• [Problem requirements]: Only the lines between the line with "Reconstruct this image" and the line with "PI = math.pi", together with those two lines themselves, are to be copied exactly.

• [Dataset excerpts]:
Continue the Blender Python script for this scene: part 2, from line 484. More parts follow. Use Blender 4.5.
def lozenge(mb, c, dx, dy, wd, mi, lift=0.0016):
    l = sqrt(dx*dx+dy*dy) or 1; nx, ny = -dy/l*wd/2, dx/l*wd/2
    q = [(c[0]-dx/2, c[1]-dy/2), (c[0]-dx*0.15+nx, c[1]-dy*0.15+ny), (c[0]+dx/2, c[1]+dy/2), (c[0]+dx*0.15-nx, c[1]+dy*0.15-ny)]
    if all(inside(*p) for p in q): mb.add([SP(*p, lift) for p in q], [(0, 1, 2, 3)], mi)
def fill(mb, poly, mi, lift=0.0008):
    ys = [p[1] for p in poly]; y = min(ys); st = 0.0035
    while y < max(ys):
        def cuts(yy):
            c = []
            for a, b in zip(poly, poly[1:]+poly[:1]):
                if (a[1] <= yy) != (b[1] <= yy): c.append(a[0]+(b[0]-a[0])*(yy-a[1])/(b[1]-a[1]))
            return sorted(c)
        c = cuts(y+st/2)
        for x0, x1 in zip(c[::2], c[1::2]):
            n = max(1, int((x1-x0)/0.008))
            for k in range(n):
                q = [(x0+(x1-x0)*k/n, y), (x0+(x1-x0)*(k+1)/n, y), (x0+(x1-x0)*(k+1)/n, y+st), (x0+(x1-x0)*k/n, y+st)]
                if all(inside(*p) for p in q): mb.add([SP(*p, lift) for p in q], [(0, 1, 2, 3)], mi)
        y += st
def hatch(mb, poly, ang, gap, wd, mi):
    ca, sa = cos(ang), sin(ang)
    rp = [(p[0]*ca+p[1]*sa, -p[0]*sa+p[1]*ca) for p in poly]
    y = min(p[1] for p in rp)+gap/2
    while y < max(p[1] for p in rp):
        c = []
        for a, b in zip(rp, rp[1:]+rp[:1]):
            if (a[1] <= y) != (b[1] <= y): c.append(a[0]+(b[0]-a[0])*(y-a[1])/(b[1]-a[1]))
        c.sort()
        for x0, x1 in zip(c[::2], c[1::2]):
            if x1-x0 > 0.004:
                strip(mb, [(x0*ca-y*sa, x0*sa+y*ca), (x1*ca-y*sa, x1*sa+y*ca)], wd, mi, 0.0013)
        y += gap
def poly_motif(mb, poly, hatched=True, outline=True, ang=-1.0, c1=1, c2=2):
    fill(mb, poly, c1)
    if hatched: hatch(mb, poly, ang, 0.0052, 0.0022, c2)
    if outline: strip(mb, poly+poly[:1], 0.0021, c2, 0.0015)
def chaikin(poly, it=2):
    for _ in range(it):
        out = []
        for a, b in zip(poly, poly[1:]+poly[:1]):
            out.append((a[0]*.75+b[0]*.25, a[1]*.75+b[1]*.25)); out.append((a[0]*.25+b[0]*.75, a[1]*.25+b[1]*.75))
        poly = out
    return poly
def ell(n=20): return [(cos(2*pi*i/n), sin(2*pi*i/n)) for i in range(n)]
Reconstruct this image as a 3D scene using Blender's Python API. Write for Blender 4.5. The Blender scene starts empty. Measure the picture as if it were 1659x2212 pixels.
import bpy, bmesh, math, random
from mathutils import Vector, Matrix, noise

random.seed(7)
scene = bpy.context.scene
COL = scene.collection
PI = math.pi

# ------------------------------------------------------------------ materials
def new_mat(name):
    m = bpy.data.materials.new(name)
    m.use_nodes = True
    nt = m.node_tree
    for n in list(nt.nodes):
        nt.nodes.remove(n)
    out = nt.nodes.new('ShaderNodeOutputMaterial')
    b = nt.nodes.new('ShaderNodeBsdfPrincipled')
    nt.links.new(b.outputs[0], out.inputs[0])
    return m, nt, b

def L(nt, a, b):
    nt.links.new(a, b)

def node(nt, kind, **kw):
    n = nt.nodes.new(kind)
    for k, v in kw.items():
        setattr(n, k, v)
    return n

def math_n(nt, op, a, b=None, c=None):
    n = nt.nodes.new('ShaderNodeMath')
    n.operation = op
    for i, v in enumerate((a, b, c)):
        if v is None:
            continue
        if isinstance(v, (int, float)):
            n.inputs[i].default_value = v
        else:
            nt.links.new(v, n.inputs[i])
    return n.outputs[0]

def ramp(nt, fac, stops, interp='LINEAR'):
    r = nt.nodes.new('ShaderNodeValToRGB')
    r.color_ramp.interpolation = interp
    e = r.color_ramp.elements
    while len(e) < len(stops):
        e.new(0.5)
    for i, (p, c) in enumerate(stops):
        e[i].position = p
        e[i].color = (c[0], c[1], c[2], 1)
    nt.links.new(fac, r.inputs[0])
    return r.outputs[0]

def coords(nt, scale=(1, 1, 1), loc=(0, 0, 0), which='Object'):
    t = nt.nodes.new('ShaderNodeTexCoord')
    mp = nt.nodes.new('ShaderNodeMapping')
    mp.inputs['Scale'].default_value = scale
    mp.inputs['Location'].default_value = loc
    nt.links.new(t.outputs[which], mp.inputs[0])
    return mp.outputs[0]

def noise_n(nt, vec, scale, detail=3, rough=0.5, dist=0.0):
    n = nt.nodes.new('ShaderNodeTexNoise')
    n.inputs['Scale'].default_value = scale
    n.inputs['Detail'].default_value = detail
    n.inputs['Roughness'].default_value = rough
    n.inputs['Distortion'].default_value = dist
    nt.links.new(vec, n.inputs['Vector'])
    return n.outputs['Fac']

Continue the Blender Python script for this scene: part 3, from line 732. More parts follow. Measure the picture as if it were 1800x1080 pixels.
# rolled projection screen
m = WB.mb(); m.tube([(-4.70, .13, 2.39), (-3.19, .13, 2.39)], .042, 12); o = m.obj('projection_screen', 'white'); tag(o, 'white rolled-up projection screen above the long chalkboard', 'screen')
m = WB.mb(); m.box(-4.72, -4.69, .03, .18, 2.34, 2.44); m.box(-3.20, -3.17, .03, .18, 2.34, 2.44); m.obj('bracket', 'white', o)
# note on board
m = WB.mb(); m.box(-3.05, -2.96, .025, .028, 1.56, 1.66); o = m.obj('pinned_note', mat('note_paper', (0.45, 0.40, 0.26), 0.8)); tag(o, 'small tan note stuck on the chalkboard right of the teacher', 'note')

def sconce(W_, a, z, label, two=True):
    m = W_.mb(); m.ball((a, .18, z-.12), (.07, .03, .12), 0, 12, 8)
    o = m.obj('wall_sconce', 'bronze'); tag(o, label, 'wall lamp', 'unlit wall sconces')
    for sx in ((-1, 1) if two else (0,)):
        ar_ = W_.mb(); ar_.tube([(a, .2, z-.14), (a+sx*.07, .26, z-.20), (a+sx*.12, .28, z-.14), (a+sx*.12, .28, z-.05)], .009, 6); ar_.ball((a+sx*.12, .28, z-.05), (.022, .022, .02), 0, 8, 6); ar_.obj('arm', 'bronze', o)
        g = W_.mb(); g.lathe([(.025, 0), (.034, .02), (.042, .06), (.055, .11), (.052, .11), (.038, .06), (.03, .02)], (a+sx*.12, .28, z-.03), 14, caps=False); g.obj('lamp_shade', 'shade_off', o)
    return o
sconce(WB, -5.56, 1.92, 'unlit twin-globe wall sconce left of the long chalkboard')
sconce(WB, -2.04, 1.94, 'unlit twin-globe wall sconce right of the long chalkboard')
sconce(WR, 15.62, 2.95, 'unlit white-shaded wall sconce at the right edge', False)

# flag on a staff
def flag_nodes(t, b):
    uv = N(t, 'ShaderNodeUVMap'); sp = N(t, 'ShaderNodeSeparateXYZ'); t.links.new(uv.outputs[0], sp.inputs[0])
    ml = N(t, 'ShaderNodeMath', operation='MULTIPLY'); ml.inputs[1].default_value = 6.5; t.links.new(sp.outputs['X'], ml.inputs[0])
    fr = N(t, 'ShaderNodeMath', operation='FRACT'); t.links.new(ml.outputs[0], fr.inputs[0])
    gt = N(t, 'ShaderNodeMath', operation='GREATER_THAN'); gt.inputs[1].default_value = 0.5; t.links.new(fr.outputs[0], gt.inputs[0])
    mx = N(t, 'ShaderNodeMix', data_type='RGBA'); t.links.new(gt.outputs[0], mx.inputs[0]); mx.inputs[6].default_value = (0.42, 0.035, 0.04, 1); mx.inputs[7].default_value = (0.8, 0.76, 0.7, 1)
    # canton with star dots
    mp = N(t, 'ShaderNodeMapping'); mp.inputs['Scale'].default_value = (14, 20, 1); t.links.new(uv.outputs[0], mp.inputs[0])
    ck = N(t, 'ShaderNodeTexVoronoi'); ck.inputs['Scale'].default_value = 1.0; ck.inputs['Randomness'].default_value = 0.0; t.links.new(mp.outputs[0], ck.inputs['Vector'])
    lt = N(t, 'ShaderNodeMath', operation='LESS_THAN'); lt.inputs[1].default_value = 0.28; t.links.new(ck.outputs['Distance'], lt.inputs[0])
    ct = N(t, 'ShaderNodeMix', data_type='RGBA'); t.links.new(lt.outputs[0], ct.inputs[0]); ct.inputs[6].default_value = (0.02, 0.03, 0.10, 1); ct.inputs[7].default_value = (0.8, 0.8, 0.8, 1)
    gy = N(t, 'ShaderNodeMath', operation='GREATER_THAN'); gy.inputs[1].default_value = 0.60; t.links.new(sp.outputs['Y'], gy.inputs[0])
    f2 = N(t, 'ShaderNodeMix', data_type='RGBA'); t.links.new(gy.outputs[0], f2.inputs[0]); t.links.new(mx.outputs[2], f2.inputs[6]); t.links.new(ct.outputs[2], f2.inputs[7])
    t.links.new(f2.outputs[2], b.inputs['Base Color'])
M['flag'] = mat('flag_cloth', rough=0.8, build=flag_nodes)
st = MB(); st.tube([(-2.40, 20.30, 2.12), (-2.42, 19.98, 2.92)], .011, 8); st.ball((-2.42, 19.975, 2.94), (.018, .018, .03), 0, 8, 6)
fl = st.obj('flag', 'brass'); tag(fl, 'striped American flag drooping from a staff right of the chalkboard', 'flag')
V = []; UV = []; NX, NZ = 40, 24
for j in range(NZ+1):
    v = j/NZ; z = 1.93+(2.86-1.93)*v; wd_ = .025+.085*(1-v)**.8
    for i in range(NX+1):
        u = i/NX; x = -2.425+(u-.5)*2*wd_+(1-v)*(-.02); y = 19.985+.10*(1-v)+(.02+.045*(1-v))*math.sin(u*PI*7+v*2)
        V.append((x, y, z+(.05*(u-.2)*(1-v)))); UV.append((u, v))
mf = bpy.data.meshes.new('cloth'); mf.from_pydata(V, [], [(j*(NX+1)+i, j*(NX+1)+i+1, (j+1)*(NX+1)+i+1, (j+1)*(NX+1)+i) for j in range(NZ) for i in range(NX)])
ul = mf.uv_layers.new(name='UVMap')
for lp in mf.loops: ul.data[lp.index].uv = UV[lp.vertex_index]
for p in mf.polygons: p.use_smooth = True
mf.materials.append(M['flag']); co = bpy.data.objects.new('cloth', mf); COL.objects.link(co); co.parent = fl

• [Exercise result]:
Reconstruct this image as a 3D scene using Blender's Python API. Write for Blender 4.5. The Blender scene starts empty. Measure the picture as if it were 1659x2212 pixels.
import bpy, bmesh, math, random
from mathutils import Vector, Matrix, noise

random.seed(7)
scene = bpy.context.scene
COL = scene.collection
PI = math.pi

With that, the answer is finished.